И я на этом бы закончил излагать свои бесцеремонные и дерзостные мысли о двуногом хамо сапиенс, но мне к этой главе ужасно хочется добавить некое существенное приложение.
Раскрепощенный дух
С душевным трепетом пишу я это приложение. С душевным трепетом и умственным недоумением. Уже я года три-четыре с восторгом и не меньшим омерзением читаю все статьи и выступления загадочного господина Жириновского. И к телевизору бегу, все бросив, когда он с экрана говорит, присутствует или дерется. И еще почти уверен я, что я – единственный, кто одолел четыре его книжки (ну, скорей, – брошюры) из той сотни, что им якобы написаны. А прочесть их – очень, очень трудно, ибо это жвачка из неряшливо размолотых газетных текстов. Он их сам кому-то диктовал, скорей всего, ибо витает поверху над каждой строчкой его личностный раскрепощенный дух. У духа этого есть очень специфичный запах, но уже к нему я притерпелся. Для чего себя подверг я этому нелепому пустому истязанию на столь некраткий срок, я объясню чуть ниже. А начальный был порыв, когда мелькнула в Жириновском (разумеется, в моем – опасливом и обостренном восприятии) тень фюрера, который некогда был тоже разве что смешон. (Вот, например, свидетельство авторитетного современника: «Казалось бесспорным, что перед тобой немного помешанный плохой комедиант из третьеразрядного пригородного варьете» – не правда ли, похоже?) Только время было смутное в Германии, и бесноватый истерический крикун стал символом национального возрождения. А время у России – двух обычно видов: смутное и очень смутное.

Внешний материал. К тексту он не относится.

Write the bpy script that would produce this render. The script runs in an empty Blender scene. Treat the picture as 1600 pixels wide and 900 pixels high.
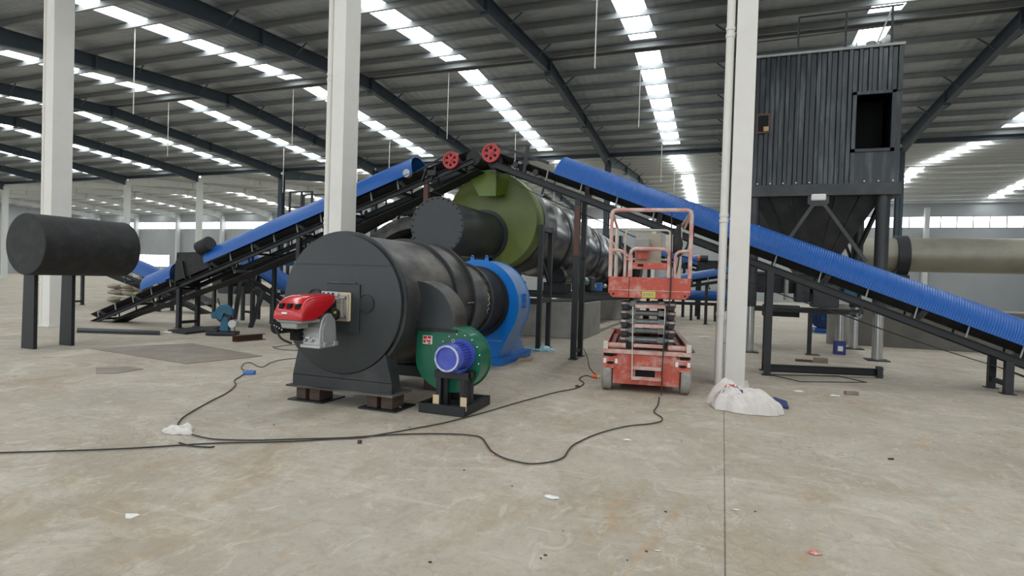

Чуть позже перестал я опасаться. Этот упитанный и с очевидностью сметливый господин заметно недотягивал до фюрера. К тому же быстро стало очевидно и известно, что к материальным радостям от шелестения финансов очень сильно расположен этот живчик и везунчик. А харизма с алчностью – несовместима. Опасения мои неслышно испарились. Хотя яркая подлянка лозунга «Мы за бедных, мы за русских» – всем униженным и оскорбленным обещала то же самое, что некогда провозглашал предтеча господина Ж., успешно соблазняя немцев.
Интерес мой не ослабевал, поскольку изобильная продукция его речей почти всегда мне приносила фразу или две, в которых было истинное содержание того, что он хотел сказать, но утопил в неудержимом многословии. А эта фраза или две отменно подтверждали новую идею, что явилась у меня про этого незаурядного мыслителя. (Как говорила одна дама: «Умер муж, но у меня в резервуаре был любовник».)